— Problem to work on —
For this exercise, return only the lines from the line containing "Build this scene" through the line containing "COL = sc.collection", both ends included, exactly as they are.

[Records from a data collection]
↓↓↓
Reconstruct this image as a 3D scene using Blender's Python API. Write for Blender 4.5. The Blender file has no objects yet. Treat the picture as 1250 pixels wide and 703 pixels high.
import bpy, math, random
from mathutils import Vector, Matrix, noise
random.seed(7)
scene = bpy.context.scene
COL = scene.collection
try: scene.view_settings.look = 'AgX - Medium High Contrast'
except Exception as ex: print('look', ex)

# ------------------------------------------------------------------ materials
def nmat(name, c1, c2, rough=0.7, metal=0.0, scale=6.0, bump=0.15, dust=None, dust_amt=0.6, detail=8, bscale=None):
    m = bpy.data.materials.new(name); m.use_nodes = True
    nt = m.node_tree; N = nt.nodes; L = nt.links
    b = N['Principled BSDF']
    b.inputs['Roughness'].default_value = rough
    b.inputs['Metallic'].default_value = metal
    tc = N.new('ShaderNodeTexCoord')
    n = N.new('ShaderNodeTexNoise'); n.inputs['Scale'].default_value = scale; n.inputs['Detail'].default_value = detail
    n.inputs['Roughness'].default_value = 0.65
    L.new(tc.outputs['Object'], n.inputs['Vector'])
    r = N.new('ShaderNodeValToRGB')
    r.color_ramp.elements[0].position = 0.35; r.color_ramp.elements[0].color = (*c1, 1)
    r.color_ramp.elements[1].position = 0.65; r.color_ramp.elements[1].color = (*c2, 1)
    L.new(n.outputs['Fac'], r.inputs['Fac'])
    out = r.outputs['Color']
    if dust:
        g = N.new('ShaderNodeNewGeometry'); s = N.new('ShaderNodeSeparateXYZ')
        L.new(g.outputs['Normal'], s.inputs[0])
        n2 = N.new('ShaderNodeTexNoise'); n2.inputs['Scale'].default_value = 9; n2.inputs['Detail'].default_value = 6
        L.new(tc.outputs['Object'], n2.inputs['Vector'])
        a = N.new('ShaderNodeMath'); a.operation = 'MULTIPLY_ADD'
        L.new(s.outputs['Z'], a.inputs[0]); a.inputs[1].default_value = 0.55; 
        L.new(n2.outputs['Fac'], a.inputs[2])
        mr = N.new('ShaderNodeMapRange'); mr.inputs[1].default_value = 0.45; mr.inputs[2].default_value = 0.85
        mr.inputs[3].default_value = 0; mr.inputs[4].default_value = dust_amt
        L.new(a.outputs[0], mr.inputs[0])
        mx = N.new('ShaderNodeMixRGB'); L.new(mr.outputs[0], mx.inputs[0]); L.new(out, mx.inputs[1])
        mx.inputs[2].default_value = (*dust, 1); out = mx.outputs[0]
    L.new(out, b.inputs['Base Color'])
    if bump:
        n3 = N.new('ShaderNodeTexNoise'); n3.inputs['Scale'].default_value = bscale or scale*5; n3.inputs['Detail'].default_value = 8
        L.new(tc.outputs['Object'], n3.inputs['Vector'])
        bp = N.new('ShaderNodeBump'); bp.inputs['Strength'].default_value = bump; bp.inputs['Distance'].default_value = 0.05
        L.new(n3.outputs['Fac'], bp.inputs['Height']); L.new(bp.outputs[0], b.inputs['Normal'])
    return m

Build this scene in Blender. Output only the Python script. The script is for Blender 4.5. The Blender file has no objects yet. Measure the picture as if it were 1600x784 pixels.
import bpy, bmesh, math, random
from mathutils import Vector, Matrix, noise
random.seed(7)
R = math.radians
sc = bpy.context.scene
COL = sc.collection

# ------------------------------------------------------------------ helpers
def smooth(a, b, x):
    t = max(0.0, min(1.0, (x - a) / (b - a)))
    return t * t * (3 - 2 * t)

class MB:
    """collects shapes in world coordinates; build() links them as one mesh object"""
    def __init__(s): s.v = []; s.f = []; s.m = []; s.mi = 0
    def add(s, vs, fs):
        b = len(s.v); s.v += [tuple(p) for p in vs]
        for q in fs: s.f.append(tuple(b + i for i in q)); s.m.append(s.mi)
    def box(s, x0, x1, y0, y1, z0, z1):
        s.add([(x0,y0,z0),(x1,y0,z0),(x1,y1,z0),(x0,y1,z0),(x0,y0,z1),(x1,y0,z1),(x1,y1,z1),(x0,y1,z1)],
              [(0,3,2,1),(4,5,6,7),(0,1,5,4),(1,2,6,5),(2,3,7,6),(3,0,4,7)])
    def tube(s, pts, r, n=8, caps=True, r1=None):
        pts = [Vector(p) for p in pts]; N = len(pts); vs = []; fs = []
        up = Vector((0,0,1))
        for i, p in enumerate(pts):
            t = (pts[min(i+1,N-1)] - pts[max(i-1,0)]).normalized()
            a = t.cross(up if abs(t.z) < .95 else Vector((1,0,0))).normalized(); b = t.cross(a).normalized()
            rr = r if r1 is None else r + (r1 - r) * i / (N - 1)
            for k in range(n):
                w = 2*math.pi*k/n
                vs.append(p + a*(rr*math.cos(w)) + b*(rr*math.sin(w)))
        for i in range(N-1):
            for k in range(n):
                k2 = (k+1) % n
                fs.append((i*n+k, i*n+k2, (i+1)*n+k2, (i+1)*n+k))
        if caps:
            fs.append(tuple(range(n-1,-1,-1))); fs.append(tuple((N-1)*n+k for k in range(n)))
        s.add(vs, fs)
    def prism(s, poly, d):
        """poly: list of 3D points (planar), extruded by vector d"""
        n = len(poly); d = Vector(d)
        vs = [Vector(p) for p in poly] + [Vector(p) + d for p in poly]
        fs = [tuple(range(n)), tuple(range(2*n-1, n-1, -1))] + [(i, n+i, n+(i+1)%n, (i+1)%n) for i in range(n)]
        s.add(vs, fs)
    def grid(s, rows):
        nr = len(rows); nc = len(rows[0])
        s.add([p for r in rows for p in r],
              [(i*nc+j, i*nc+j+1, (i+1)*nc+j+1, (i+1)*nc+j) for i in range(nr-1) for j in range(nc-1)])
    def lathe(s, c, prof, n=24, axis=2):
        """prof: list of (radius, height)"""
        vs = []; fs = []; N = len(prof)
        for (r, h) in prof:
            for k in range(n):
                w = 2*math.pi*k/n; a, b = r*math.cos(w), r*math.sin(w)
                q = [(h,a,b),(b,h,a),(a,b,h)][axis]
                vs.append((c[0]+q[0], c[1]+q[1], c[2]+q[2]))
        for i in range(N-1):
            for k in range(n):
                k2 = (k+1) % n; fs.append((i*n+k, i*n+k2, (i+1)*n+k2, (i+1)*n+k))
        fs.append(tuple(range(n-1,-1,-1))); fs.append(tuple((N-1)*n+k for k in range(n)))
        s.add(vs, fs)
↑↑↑
— Response for this exercise —
Build this scene in Blender. Output only the Python script. The script is for Blender 4.5. The Blender file has no objects yet. Measure the picture as if it were 1600x784 pixels.
import bpy, bmesh, math, random
from mathutils import Vector, Matrix, noise
random.seed(7)
R = math.radians
sc = bpy.context.scene
COL = sc.collection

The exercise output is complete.